The day of the seine: Hubs drives the tractor and I drive the truck. He hooks up to the seine on one side of the pond and I on the other. We take turns pulling the seine down the length of the pond. It takes us about 45 minutes to do this. We have to drive very very slow so that they seine drags the bottom of the pond. As long as nothing goes wrong, no ropes break or anything, this part goes rather smoothly. It's just a little boring, lol.

Once Hubs gets his part of the seine to the end he stops and waits on me. I have to then drag my part of the seine around the corner of the pond and across the other side until I meet with him. We then hook both ends of the seine back onto the reel.

This is where it gets "fun." I go park the truck and go get my waders on. Hubs hooks up all of the ropes and makes sure everything is secure. He backs the seine reel down into the pond while I block the tires with blocks. We both get into the water and start reeling the seine in. It takes us about 30 minutes to reel the seine in. Once we have the seine reeled in to where we want it we have to take metal stakes and stake the lead line down so that the fish can't get out.

We get the scales hooked up on the tripod and get the truck with the tank backed up into the loading area. By this time I am usually ready to get the party over with. We take a two man dip net and dip the fish out of the pond. We usually load up about 75-85 lbs at a time. During the summer when we catch more fish we will load up to 140 lbs at a time. We dip the fish, weigh them, and then I have to climb onto the back of the truck and hold the net up for Hubs to dump them into the tank. It's a really nasty job. Those stinking fish splash and jump everywhere. Catfish have a really thick slime on them that feels like snot so when you pick them up it gets all stuck in between your fingers and such. It usually only takes us about 15 minutes to load the fish unless we have a really big order. But, during that 15 minutes I get so dirty and nasty that it is unreal. Mud in my hair, fish slime all over my hands and arms. Not to mention the water is freaking COLD.
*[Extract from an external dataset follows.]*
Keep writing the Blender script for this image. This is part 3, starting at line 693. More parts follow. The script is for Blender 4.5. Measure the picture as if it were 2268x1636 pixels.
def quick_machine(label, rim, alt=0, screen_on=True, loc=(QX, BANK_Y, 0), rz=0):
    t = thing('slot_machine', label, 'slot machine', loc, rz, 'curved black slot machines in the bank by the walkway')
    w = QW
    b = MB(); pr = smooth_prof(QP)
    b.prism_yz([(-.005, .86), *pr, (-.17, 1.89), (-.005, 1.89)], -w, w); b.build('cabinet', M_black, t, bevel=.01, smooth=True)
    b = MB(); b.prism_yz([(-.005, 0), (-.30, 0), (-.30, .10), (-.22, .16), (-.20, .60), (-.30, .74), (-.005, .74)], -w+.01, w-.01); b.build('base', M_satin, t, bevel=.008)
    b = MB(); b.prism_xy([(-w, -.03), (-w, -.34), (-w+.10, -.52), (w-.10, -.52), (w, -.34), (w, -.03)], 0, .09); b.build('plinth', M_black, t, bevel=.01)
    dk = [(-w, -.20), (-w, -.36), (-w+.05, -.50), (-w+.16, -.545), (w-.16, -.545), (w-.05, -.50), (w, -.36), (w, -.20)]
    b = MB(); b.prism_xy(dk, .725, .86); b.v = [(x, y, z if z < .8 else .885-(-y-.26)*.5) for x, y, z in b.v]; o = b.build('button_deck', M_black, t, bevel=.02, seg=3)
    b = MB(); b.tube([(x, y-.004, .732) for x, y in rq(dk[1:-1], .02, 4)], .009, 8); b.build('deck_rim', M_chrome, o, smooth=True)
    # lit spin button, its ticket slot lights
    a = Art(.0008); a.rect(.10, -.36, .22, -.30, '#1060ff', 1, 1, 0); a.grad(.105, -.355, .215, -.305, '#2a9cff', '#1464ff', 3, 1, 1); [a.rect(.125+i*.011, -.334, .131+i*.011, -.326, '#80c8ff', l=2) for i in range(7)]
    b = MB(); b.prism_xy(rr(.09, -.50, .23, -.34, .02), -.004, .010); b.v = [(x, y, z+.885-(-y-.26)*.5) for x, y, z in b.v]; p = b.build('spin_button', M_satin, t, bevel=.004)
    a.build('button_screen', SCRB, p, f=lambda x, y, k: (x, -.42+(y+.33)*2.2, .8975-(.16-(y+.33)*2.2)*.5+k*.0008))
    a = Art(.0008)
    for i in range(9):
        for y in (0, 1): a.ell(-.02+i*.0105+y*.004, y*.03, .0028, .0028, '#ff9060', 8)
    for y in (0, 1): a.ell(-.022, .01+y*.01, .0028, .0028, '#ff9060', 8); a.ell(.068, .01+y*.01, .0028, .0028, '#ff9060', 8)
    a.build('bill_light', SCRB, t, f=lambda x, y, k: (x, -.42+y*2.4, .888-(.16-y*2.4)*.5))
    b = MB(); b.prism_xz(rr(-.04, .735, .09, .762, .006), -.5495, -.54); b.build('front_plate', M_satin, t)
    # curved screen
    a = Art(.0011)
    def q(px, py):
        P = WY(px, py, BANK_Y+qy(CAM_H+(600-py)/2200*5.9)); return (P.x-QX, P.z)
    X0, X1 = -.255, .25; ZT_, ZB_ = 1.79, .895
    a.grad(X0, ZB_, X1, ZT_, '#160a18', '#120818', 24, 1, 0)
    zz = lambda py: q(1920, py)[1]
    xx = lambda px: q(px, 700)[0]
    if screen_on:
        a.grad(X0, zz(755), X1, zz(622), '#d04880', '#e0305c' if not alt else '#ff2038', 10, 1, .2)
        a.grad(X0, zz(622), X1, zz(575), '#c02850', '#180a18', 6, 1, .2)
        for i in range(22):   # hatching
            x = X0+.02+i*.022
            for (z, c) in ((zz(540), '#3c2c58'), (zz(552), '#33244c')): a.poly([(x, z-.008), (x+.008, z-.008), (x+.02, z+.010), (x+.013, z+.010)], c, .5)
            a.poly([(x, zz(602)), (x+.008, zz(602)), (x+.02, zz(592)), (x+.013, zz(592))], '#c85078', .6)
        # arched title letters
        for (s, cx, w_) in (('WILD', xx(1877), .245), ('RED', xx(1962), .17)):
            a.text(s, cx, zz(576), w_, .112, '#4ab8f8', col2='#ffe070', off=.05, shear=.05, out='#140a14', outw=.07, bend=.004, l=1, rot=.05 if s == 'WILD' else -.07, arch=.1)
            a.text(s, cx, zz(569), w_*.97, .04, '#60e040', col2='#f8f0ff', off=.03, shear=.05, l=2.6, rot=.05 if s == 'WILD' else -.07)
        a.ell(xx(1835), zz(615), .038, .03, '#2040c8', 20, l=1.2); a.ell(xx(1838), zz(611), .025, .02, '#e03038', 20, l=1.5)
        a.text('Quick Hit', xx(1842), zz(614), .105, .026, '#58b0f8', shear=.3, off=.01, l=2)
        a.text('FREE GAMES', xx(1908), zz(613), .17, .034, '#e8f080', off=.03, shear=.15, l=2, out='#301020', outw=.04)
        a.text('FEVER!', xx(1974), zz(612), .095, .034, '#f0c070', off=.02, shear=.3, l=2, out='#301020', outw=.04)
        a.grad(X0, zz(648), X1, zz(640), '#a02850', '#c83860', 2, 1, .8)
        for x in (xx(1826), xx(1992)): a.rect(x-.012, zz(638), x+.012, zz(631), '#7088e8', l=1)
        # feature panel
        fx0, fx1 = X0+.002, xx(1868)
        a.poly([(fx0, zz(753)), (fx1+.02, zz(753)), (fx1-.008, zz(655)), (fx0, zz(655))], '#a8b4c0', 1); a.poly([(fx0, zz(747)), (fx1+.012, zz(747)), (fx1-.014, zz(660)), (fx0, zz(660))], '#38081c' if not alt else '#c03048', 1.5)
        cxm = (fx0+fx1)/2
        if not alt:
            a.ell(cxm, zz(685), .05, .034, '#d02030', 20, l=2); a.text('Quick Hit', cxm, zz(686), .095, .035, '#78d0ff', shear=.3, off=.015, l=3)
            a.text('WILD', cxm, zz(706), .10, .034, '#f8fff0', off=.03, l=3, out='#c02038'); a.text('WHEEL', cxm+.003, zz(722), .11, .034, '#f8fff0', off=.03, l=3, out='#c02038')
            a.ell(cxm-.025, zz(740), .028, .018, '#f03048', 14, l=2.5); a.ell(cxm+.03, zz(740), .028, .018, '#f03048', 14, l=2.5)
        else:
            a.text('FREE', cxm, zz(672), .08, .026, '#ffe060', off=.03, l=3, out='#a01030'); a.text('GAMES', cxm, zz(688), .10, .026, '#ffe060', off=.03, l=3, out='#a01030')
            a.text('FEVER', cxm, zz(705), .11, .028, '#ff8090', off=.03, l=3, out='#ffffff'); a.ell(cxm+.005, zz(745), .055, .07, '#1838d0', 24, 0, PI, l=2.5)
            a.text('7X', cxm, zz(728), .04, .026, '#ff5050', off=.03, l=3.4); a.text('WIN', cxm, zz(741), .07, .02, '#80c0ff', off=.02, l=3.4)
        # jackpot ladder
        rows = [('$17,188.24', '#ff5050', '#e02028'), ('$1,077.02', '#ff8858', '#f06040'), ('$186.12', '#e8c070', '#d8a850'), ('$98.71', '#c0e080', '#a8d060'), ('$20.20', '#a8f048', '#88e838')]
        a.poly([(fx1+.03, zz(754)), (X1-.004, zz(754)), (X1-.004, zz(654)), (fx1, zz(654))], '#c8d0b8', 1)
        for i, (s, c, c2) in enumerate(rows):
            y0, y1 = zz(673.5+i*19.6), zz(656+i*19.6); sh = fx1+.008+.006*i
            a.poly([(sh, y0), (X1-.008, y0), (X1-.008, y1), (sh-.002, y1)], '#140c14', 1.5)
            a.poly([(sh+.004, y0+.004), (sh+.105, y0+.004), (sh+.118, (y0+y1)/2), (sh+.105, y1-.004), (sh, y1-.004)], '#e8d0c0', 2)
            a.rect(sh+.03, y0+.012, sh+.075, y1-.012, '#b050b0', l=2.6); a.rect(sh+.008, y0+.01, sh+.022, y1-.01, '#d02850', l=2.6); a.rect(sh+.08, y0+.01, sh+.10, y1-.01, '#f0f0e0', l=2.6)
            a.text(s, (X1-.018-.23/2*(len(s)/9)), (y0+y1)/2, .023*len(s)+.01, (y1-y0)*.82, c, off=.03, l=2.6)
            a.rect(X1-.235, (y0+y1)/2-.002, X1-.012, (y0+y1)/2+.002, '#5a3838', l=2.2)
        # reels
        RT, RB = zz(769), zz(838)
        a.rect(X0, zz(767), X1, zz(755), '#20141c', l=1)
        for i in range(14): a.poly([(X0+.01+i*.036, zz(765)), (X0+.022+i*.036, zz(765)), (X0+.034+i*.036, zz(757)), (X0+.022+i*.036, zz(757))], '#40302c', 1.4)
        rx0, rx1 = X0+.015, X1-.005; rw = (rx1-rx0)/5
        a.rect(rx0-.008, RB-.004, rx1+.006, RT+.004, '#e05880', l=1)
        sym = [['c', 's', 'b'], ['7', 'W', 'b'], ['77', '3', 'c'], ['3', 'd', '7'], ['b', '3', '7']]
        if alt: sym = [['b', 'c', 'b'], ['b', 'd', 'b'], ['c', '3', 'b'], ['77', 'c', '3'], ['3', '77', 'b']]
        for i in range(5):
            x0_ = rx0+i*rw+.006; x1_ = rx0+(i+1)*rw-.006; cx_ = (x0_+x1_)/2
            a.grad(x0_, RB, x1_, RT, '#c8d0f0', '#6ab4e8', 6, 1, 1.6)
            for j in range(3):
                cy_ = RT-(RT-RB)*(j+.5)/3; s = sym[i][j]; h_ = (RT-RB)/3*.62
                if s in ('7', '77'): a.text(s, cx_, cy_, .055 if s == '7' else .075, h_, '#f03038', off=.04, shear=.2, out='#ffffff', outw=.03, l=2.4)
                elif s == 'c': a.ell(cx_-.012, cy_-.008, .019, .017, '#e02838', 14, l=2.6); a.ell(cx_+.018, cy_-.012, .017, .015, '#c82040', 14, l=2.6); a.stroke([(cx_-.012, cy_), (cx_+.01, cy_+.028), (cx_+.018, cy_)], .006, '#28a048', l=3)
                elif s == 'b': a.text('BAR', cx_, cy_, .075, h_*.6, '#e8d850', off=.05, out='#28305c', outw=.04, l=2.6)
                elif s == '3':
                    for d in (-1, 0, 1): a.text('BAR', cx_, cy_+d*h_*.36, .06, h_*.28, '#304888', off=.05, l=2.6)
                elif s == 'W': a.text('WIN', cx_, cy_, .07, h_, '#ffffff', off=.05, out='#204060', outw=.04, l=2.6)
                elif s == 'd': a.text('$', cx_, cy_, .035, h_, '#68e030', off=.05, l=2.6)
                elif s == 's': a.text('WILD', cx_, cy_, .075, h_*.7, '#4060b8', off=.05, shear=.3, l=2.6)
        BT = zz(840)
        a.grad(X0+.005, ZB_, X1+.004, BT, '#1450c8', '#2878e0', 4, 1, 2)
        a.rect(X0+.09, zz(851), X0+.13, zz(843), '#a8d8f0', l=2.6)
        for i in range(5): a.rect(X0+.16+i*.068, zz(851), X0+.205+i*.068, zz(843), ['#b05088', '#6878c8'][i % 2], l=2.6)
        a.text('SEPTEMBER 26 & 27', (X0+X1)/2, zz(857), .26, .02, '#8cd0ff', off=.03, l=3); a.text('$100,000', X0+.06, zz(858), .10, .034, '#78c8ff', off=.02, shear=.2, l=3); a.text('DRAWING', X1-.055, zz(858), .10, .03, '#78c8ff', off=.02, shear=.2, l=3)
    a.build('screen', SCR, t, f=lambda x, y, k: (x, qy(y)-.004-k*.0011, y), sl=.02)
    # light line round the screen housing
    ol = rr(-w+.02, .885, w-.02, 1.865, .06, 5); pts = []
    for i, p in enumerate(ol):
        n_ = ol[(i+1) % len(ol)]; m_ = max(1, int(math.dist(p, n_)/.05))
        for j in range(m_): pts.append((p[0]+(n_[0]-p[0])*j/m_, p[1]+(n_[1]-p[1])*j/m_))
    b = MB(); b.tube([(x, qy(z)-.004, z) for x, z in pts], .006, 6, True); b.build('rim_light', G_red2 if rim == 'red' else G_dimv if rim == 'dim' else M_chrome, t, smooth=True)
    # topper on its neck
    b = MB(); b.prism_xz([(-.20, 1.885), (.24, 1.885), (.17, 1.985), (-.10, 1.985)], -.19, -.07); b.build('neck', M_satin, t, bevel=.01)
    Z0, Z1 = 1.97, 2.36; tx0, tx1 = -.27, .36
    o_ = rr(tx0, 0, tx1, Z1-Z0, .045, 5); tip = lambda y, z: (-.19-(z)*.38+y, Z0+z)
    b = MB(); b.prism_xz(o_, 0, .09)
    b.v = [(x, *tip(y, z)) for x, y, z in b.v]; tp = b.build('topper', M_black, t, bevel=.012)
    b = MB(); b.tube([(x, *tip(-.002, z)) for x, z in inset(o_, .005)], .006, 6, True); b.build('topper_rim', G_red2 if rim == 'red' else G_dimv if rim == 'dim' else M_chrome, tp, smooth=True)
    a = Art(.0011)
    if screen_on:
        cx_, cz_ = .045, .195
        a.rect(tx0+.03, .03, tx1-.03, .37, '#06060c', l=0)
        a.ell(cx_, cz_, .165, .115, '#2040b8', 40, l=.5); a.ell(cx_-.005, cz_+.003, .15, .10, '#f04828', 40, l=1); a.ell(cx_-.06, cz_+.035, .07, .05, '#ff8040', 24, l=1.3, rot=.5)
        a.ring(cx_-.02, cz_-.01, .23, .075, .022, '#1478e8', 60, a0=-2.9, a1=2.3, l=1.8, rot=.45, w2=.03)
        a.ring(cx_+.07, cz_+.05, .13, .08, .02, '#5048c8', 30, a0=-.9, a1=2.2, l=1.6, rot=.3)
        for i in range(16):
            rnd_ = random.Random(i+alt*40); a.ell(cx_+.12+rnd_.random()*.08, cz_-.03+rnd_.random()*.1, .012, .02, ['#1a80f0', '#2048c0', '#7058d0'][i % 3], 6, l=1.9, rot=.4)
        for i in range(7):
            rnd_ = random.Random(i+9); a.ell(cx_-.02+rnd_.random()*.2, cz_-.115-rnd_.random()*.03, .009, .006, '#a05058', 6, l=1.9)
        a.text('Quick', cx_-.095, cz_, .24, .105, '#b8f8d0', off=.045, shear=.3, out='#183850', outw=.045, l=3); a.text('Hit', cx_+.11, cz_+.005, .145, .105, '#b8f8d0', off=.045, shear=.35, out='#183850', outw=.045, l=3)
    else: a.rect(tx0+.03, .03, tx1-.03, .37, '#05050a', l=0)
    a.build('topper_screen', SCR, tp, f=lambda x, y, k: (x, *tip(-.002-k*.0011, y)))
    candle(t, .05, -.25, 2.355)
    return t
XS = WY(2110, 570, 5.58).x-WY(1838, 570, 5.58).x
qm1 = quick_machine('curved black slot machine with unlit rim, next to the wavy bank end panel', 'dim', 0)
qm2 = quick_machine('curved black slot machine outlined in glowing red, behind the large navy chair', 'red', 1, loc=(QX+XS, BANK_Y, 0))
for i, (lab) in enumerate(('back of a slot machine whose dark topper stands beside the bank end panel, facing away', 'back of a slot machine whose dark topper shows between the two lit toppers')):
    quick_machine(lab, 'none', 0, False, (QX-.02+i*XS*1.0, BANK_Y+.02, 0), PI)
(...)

So, tomorrow, I will be having "FUN!" I'm so excited about it, can't you tell? Anyone wanna come take my place?

Friday, January 2, 2009

I Did It :)

New Year's Eve night my dear sweet mil called. She wanted to know what we were doing and how "her" baby was doing. I told her that we were outside by the fire, popping fireworks and having a good time. A few minutes later she called back and tried to invite herself and several others over to my house. I handed the phone to Hubs and let him talk to her. He told her that we were about done and that there was no need in them coming over. Whewwww! I was so glad! I know it sounds horrible but I didn't want to ring in the New Year with my mil. New Year's Eve, taken care of.

New Years Day, mil calls again. "What are y'all doing?" I explained to her that we were just hanging out. The boys were outside setting up the new basketball goal and Sister and I were getting ready to start our cooking. "Oh no, there's no need in cooking, I've got plenty to eat over here. The kitchen will be open all day, y'all just come when you get ready." I told her that I would have to talk to Hubs and see what he said but more than likely we would be staying home. Thank God, Hubs agreed. We were going to stay home and just enjoy time with our kids. New Years Day, taken care of.
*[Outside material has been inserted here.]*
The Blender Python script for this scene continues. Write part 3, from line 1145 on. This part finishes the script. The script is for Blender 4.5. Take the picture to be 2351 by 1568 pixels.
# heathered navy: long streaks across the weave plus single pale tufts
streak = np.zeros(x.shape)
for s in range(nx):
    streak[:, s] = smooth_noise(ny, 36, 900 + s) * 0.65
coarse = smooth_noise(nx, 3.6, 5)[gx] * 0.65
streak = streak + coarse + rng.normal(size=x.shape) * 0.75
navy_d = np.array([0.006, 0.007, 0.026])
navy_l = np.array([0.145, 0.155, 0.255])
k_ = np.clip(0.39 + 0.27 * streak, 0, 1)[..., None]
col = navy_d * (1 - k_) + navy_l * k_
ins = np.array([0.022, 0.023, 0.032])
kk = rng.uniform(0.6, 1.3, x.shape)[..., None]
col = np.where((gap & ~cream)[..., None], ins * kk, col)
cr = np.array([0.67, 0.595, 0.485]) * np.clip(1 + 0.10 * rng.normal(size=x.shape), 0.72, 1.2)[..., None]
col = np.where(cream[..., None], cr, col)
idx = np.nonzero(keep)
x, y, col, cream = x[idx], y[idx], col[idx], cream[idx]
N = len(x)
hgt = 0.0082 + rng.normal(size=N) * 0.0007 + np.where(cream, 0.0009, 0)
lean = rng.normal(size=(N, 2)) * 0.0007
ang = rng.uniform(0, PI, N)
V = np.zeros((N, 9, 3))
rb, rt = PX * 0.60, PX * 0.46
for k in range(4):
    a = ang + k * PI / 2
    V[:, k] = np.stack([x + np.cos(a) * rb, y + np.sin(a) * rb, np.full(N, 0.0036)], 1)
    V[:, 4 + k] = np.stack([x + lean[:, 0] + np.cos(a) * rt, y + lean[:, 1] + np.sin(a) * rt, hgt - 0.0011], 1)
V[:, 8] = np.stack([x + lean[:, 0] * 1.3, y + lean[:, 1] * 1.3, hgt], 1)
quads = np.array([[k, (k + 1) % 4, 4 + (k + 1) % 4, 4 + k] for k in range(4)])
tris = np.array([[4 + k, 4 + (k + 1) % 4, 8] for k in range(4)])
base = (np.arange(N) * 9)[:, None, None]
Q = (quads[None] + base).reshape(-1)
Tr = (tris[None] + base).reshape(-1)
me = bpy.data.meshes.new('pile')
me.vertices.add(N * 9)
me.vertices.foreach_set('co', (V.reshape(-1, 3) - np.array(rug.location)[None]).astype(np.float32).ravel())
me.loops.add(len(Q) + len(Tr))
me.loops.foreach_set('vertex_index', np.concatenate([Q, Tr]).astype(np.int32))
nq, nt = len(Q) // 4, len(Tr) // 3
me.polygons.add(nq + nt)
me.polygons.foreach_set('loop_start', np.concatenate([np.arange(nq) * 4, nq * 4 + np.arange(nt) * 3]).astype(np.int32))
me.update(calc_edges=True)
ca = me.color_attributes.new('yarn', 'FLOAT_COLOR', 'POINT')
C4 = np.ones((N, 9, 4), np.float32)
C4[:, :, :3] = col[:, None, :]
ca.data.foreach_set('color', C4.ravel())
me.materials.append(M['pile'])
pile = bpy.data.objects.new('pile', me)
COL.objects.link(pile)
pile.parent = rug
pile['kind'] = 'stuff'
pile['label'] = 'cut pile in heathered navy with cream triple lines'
Today, we made it until almost 1:00 p.m. before she called. "I didn't want anything, just wanted to see what y'all were doing and how MY baby girl was doing, oh and my baby boy too. I thought I'd run by over there for a few minutes and see them and get some sugar off of um'. I've gotta see how baby girl likes her new chair!" I know I had a smile on my face when I told her that we weren't at home and I so badly wanted to tell her that Sister hasn't sat in that damn chair once since we brought it home, but I didn't. Sorry mil but we are in town running some errands and won't be home for awhile. I'd really love to chat but we just pulled into the Cotton Patch and we are ready to go in and eat. I could hear the disappointment in her voice and for a second, only a second, I kinda felt bad. She really does mean well but she's seriously gotta back off!

I've made it THREE days without my mil!!!! I started the year off without my mil!!!! I haven't had to bathe my child during the middle of the day because she smells like an old lady!!!!!! I haven't had to listen to someone tell me what they would do if they were me!!!! I'm LOVING it!!!! I know I am probably jinxing myself and she will show up tomorrow but I STARTED THE NEW YEAR OFF WITHOUT HAVING TO SEE HER AND I AM HAPPY!!!!!!!!